## MATERIAL PROVIDED

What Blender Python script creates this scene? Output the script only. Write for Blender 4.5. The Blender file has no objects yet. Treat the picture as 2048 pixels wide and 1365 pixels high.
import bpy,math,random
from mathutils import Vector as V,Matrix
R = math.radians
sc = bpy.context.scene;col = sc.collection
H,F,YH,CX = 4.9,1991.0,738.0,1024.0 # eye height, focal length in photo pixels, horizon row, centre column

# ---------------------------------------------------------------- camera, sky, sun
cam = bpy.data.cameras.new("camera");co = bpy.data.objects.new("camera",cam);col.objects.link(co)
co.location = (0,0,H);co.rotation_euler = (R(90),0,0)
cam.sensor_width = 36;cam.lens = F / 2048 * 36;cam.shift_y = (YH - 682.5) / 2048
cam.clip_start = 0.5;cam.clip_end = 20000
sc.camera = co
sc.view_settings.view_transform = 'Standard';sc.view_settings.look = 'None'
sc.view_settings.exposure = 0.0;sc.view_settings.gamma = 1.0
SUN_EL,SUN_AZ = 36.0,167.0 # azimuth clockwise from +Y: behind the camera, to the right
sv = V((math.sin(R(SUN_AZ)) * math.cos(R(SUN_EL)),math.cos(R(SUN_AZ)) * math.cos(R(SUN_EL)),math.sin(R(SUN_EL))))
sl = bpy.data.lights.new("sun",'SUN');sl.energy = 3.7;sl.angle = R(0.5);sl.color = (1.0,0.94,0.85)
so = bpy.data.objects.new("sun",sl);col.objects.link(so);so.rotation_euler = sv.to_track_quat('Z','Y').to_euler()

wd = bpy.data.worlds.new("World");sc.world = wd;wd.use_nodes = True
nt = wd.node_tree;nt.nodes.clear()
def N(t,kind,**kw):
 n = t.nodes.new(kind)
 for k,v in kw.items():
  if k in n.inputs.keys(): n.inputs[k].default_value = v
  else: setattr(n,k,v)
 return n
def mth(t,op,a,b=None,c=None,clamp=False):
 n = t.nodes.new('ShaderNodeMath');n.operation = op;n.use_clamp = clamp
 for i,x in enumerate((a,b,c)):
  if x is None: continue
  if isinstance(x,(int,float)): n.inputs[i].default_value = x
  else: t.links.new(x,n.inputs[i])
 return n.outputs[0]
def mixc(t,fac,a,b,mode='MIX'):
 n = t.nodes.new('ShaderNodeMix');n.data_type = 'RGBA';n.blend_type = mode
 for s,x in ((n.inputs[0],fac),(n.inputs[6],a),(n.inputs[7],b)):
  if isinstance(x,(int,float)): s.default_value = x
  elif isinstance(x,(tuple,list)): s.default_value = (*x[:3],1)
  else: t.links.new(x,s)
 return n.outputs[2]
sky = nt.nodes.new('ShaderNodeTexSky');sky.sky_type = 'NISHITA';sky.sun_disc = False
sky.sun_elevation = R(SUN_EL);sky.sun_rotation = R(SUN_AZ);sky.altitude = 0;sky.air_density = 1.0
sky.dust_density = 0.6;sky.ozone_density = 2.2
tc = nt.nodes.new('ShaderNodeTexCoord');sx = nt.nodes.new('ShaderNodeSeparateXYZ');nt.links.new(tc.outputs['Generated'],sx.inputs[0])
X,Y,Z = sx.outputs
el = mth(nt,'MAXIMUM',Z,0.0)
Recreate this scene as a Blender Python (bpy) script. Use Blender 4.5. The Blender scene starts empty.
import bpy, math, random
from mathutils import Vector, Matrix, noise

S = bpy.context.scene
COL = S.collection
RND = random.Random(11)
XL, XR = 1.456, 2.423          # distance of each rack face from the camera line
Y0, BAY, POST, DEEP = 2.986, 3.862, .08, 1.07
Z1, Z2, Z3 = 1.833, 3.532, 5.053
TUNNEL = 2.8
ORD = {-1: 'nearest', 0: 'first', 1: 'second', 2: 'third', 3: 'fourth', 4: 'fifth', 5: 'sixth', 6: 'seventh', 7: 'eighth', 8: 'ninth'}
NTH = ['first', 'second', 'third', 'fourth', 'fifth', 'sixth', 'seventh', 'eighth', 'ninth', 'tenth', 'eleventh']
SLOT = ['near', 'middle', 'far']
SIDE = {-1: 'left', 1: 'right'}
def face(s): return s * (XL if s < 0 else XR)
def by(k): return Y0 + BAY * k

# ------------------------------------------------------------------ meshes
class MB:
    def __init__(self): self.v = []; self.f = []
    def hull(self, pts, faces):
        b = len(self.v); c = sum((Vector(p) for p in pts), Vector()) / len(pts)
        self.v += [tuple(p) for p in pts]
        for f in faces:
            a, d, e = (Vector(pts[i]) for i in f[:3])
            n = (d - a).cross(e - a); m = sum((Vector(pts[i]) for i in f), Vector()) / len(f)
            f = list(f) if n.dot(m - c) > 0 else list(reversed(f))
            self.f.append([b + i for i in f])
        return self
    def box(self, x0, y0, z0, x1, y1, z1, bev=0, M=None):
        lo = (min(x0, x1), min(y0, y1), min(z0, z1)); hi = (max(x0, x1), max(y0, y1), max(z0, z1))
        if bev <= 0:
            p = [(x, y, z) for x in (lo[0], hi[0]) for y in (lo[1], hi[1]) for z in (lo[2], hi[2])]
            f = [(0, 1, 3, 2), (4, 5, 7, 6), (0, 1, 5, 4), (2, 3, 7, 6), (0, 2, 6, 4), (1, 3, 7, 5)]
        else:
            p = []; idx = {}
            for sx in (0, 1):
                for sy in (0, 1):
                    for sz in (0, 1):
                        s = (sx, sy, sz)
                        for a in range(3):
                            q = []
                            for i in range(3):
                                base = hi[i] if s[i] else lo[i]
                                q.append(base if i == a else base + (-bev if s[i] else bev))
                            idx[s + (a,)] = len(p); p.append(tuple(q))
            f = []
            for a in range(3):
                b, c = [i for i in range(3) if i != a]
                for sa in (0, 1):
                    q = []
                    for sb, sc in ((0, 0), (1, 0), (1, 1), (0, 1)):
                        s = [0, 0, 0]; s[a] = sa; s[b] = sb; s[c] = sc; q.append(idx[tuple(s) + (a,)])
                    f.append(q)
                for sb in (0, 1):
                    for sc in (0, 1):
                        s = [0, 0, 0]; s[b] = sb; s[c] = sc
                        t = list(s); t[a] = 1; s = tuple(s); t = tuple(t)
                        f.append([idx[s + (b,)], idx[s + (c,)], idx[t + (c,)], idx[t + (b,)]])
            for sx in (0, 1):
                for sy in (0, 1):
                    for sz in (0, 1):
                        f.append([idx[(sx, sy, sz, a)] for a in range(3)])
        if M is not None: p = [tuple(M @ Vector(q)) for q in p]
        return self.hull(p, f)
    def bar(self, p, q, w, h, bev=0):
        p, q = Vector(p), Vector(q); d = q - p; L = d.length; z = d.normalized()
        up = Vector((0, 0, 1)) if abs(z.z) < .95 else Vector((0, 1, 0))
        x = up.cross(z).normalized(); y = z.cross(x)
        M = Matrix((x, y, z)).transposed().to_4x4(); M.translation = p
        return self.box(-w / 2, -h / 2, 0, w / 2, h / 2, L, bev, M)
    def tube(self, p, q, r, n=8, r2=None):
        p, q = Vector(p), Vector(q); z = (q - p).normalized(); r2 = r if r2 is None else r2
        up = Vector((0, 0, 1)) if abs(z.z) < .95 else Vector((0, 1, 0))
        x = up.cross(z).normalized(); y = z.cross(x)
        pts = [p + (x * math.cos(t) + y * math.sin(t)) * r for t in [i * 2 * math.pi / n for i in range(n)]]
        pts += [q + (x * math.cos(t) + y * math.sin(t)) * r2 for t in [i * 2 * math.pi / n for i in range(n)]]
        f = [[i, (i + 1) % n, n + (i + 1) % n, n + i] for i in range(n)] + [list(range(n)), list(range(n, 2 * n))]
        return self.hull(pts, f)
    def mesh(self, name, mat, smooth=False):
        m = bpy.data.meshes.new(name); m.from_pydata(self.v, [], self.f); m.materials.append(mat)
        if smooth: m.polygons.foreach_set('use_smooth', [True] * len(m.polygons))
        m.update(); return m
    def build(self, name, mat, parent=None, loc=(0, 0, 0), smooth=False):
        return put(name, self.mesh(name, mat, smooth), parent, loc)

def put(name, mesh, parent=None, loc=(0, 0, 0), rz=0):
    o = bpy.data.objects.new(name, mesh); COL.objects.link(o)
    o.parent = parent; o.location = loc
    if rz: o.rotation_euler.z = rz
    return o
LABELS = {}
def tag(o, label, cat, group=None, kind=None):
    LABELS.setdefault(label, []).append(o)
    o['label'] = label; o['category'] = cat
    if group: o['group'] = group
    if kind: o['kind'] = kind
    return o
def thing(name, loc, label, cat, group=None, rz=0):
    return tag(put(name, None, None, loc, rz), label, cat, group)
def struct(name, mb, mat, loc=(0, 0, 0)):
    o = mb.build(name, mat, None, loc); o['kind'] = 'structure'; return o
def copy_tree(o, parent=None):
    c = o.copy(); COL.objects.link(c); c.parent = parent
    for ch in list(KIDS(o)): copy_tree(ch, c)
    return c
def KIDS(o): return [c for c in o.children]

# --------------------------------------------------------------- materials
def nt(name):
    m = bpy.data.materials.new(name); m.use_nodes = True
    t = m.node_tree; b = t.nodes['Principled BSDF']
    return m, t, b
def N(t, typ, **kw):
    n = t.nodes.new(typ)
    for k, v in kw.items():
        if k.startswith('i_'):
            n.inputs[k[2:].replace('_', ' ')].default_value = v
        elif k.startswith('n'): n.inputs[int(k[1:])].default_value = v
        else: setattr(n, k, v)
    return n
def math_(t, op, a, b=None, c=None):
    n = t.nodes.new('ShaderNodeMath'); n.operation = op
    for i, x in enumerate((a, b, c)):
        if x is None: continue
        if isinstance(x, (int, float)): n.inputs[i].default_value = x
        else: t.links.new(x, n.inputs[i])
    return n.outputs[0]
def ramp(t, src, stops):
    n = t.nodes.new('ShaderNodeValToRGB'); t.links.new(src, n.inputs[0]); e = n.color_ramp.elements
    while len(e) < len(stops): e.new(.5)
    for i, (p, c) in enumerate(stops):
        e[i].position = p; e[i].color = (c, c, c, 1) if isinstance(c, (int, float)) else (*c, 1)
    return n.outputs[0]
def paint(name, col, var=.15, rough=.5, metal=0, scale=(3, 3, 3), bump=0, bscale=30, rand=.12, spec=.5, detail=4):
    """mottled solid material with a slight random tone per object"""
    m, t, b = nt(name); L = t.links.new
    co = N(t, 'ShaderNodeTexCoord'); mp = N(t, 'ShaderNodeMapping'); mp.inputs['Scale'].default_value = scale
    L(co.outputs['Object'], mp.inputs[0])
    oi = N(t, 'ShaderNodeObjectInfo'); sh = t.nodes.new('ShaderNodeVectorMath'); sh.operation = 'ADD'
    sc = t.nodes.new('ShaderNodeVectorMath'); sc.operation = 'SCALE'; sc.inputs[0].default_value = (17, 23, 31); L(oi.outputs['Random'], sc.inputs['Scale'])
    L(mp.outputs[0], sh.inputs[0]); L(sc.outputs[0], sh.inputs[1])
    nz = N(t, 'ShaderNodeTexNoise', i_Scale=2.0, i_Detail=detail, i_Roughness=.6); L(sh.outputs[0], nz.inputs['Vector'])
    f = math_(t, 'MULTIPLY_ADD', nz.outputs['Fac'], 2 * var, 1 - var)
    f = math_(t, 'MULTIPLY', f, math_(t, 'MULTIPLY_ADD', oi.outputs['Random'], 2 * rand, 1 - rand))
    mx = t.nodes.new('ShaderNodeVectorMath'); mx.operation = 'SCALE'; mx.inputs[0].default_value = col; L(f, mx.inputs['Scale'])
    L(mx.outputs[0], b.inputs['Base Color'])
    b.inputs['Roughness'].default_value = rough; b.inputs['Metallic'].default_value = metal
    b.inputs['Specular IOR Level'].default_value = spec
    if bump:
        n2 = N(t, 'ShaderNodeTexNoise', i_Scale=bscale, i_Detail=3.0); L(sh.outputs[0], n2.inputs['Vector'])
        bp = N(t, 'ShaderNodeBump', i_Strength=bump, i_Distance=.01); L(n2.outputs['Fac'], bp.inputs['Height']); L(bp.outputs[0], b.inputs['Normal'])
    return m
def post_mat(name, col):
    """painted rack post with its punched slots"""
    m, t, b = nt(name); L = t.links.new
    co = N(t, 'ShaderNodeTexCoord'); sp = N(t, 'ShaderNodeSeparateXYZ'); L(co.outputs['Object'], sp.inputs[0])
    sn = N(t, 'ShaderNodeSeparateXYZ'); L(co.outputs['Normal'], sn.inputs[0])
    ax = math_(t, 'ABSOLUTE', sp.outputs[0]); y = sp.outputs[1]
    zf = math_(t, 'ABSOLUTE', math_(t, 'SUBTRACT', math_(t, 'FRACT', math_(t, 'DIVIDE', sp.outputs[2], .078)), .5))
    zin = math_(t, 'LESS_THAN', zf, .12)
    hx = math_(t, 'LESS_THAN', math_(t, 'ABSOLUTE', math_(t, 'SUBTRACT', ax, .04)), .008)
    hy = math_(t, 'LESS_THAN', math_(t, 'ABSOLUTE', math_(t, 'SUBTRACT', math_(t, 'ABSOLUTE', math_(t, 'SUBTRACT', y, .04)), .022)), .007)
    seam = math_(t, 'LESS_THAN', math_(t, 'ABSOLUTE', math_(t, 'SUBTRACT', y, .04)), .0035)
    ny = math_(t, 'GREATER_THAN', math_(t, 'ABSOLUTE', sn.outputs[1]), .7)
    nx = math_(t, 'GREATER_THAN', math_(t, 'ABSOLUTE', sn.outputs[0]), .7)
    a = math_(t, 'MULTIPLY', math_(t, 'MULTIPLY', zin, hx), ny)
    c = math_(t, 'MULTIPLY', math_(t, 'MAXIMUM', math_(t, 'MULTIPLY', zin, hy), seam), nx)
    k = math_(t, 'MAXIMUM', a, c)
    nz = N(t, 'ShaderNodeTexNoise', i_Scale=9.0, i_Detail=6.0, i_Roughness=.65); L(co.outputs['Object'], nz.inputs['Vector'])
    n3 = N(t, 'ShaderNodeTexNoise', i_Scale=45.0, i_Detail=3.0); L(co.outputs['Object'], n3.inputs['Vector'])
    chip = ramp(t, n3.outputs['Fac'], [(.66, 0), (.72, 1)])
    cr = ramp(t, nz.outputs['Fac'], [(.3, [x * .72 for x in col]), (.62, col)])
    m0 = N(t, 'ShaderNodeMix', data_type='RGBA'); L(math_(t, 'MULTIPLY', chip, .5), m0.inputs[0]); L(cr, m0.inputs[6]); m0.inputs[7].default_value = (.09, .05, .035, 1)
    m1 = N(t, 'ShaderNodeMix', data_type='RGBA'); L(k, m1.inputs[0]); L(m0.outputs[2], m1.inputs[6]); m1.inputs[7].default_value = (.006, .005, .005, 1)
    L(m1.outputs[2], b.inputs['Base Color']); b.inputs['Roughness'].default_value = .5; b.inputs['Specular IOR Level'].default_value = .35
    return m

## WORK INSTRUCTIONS
Print the lines from the line containing "Recreate this scene" to the line containing "from mathutils import Vector, Matrix, noise", both ends included, exactly and with nothing added.

## ANSWER TO THIS PROBLEM
Recreate this scene as a Blender Python (bpy) script. Use Blender 4.5. The Blender scene starts empty.
import bpy, math, random
from mathutils import Vector, Matrix, noise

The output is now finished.